INSTRUCTION: Take the lines from the beginning of the material through the line containing "R = math.radians" and retype them exactly, leaving the pictures out.
start RAW DATA
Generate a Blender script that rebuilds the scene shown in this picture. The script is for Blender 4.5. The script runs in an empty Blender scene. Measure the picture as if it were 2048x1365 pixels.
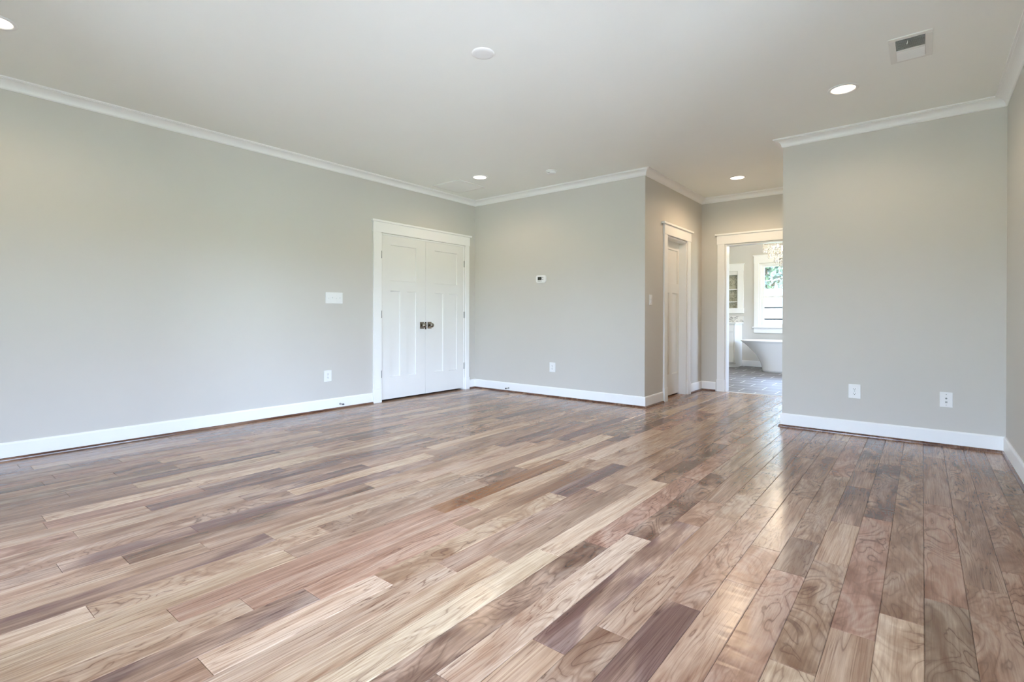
import bpy, bmesh, math, random
from mathutils import Vector, Matrix
random.seed(7)
C = bpy.context.scene.collection
S = bpy.context.scene
R = math.radians

# ------------------------------------------------------------------ camera
FPX, YAW, PITCH, ROLL, VS, CAMH = 1020.06, 38.803, -0.194, 0.125, 44.26, 1.02
cam = bpy.data.cameras.new('camera')
cam.sensor_fit = 'HORIZONTAL'; cam.sensor_width = 36.0
cam.lens = FPX / 2048 * 36.0
cam.shift_y = -VS / 2048
cam.clip_start = 0.05; cam.clip_end = 300
camo = bpy.data.objects.new('camera', cam); C.objects.link(camo)
a, t, r_ = R(YAW), R(PITCH), R(ROLL)
fw = Vector((-math.sin(a), math.cos(a), 0)); rt = Vector((math.cos(a), math.sin(a), 0)); up = Vector((0, 0, 1))
fw2 = fw * math.cos(t) + up * math.sin(t); up2 = up * math.cos(t) - fw * math.sin(t)
rt3 = rt * math.cos(r_) + up2 * math.sin(r_); up3 = up2 * math.cos(r_) - rt * math.sin(r_)
M = Matrix.Identity(4)
for i in range(3):
    M[i][0], M[i][1], M[i][2] = rt3[i], up3[i], -fw2[i]
M[2][3] = CAMH
camo.matrix_world = M
S.camera = camo

# ------------------------------------------------------------------ view, sky, sun
S.view_settings.view_transform = 'Standard'; S.view_settings.look = 'None'
S.view_settings.gamma = 1.0; S.view_settings.use_curve_mapping = False
EXPOSURE = 0.0
S.view_settings.exposure = EXPOSURE
S.cycles.max_bounces = 14; S.cycles.diffuse_bounces = 8; S.cycles.glossy_bounces = 4
S.cycles.transparent_max_bounces = 12
S.cycles.sample_clamp_indirect = 6.0
SKY_STRENGTH = 32.0
SUN_STRENGTH = 58.0
LAMP_W = 12.5
HALL_LAMP_W = 28.0

w = bpy.data.worlds.new('sky'); S.world = w; w.use_nodes = True
nt = w.node_tree; nt.nodes.clear()
out = nt.nodes.new('ShaderNodeOutputWorld'); bg = nt.nodes.new('ShaderNodeBackground')
geo = nt.nodes.new('ShaderNodeTexCoord'); sep = nt.nodes.new('ShaderNodeSeparateXYZ')
ramp = nt.nodes.new('ShaderNodeValToRGB')
mr = nt.nodes.new('ShaderNodeMapRange'); mr.inputs[1].default_value = -1; mr.inputs[2].default_value = 1
nt.links.new(geo.outputs['Generated'], sep.inputs[0]); nt.links.new(sep.outputs['Z'], mr.inputs[0])
nt.links.new(mr.outputs[0], ramp.inputs[0]); nt.links.new(ramp.outputs[0], bg.inputs[0]); nt.links.new(bg.outputs[0], out.inputs[0])
e = ramp.color_ramp.elements
e[0].position = 0.516; e[0].color = (0.16, 0.19, 0.14, 1)
e[1].position = 1.0; e[1].color = (0.40, 0.58, 1.0, 1)
x_ = e.new(0.532); x_.color = (0.60, 0.755, 1.0, 1)
x_ = e.new(0.65); x_.color = (0.52, 0.70, 1.0, 1)
bg.inputs[1].default_value = SKY_STRENGTH

sun = bpy.data.lights.new('sun', 'SUN'); sun.energy = SUN_STRENGTH; sun.angle = R(2); sun.color = (1, .97, .93)
suno = bpy.data.objects.new('sun', sun); C.objects.link(suno)
sd = Vector((-0.62, -0.12, 0.95)).normalized()            # towards the sun: beyond the left wall, high
suno.rotation_euler = sd.to_track_quat('Z', 'Y').to_euler(); suno.location = (-8, 2, 12)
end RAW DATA
SOLVED PROBLEM:
Generate a Blender script that rebuilds the scene shown in this picture. The script is for Blender 4.5. The script runs in an empty Blender scene. Measure the picture as if it were 2048x1365 pixels.
import bpy, bmesh, math, random
from mathutils import Vector, Matrix
random.seed(7)
C = bpy.context.scene.collection
S = bpy.context.scene
R = math.radians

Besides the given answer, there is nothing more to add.